There is a generalization of a presheaf called a "fibered category" or a "grothendieck fibration". This is analogous to the etale space construction for presheaves on O(X). Every presheaf in the sense of a presheaf taking values in Sets (most other constructions come from enriching presheaves of sets) can be identified with a very simple type of fibered category. In general, fibered categories wth a fixed cleavage (something like a skeleton of pullbacks) define a contravariant pseudofunctor taking values in the 2-category of categories. It is only a pseudofunctor because composition is not in general strictly associative, merely associative up to unique isomorphism. You should check out Vistoli's book on descent, fibered categories, and grothendieck topologies here: http://homepage.sns.it/vistoli/descent.pdf .
But to answer your question, to generalize the etale space for sheaves, you'll have to introduce the idea of descent for 1-stacks, then sheaves become degenerate stacks, i.e. 0-stacks. If you're trying to deal with sheaves without resorting to too much category theory, you have to remember that presheaves of abelian groups, for example, are presheaves of abelian group objects in Sets. All of the categories that you've mentioned are monadic with respect to the forgetful functor adjunction with Sets, so we can always just take objects of that sort in the category of sets. It's the reason why a "presheaf of topological spaces" doesn't really make a lot of sense, since Top is not algebraic over Sets.

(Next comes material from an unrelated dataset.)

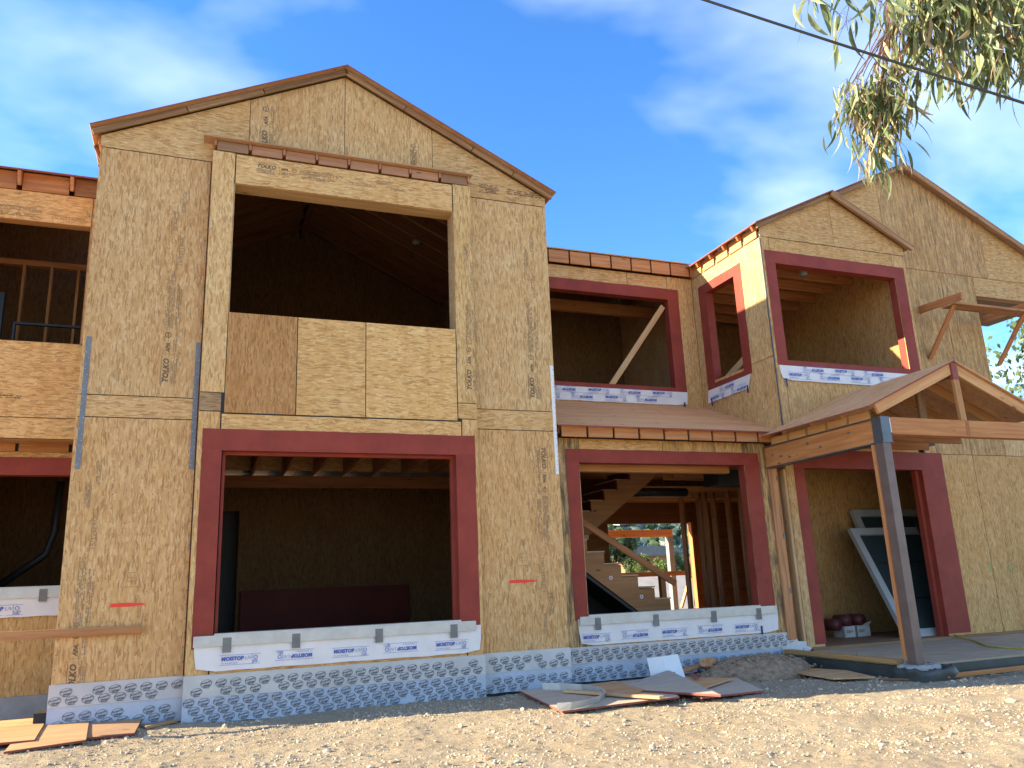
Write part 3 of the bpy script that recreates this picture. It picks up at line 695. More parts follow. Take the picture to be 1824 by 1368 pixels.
# base membrane: two overlapping strips per stretch
def rippled(name, x0, x1, y, z0, z1, mat, parent, color, ragged=0.0):
    n = max(8, int((x1 - x0) / 0.07)); m_ = 5; V = []; F = []; ph = random.uniform(0, 90)
    for i in range(n + 1):
        x = x0 + (x1 - x0) * i / n
        for j in range(m_ + 1):
            t = j / m_; z = z0 + (z1 - z0) * t + (ragged * (mnoise.noise(Vector((ph + x * 2.5, 0, 0))) + 0.5 * mnoise.noise(Vector((ph + x * 11, 0, 0)))) if j == 0 else 0)
            d = 0.006 * (0.5 + 0.5 * mnoise.noise(Vector((ph + x * 3.2, z * 5, 0)))) + 0.003 * (0.5 + mnoise.noise(Vector((ph + x * 9, z * 14, 4))))
            V.append((x, y + d, z))
    for i in range(n):
        for j in range(m_): a = i * (m_ + 1) + j; F.append((a, a + m_ + 1, a + m_ + 2, a + 1))
    return mesh_obj(name, V, F, mat, parent, color=color, smooth=True)
def membrane(x0, x1, y, ztop_, zmid, zbot, ph):
    mb = rippled('base_membrane', x0, x1, y - 0.010, zmid, ztop_, M['membrane'], H, tint((1.0, 0.98, 0.97), 0.03), 0.006)
    rippled('lower_membrane', x0, x1, y - 0.004, zbot, zmid + 0.02, M['muddy'], mb, (0.82, 0.90, 1.02), 0.02)
    badges(mb, x0, x1, zmid, ztop_, y - 0.0125, ph); badges(mb, x0, x1, zbot, zmid - 0.005, y - 0.0065, ph + 0.04)
    box('dark_edge', x0, x1, y + 0.003, y + 0.05, zbot - 0.25, zbot + 0.05, M['black'], mb)
membrane(WL - 0.01, BX0 - 0.006, -0.004, 0.434, 0.215, -0.02, 0.02)
membrane(BX0 - 0.004, BX1 + 0.004, YB0 - 0.004, 0.434, 0.205, -0.06, 0.09)
membrane(BX1 + 0.006, WR + 0.012, -0.004, 0.434, 0.20, -0.035, 0.15)
# board nailed along the lower wall
ledger = beam('ledger_board', (-4.6, -0.030, 0.945), (-2.09, -0.030, 0.935), 0.038, 0.085, M['fir'], H, color=(1.0, 0.9, 0.8))

# ---------- recessed wing beyond the gable block (cut by the picture edge)
LX0, YL, YL2 = -6.1, 1.40, 1.80
lw = ringwall('wing_wall', LX0, -2.93, 3.22, 6.52, -5.2, -3.13, 4.47, 6.10, YL + 0.021, YL + 0.15, M['fir'])
panel(lw, LX0, -3.12, 6.10, 6.52, YL, 'osb_h', color=(1.12, 0.98, 0.82)); panel(lw, -3.12, -2.92, 4.47, 6.52, YL, 'osb_v', color=(1.05, 0.95, 0.85))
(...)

So there is no good way to define sheaves taking values in an arbitrary category without substantially increasing the generality.
If you aren't familiar with what I'm talking about specifically, Mac Lane's "sheaves in geometry and logic" has a very detailed explanation of how the etale space works, and how we can produce sheaves that take values in algebraic categories, but not arbitrary categories. It also has a very in-depth construction of the etale space for presheaves of sets and also proves the equivalence of categories between the full subcategory of sheaves of sets and the full subcategory of "spaces""bundles" (Mac Lane's terminology here, so don't get confused when he calls the etale space the etale bundle) called etale spaces.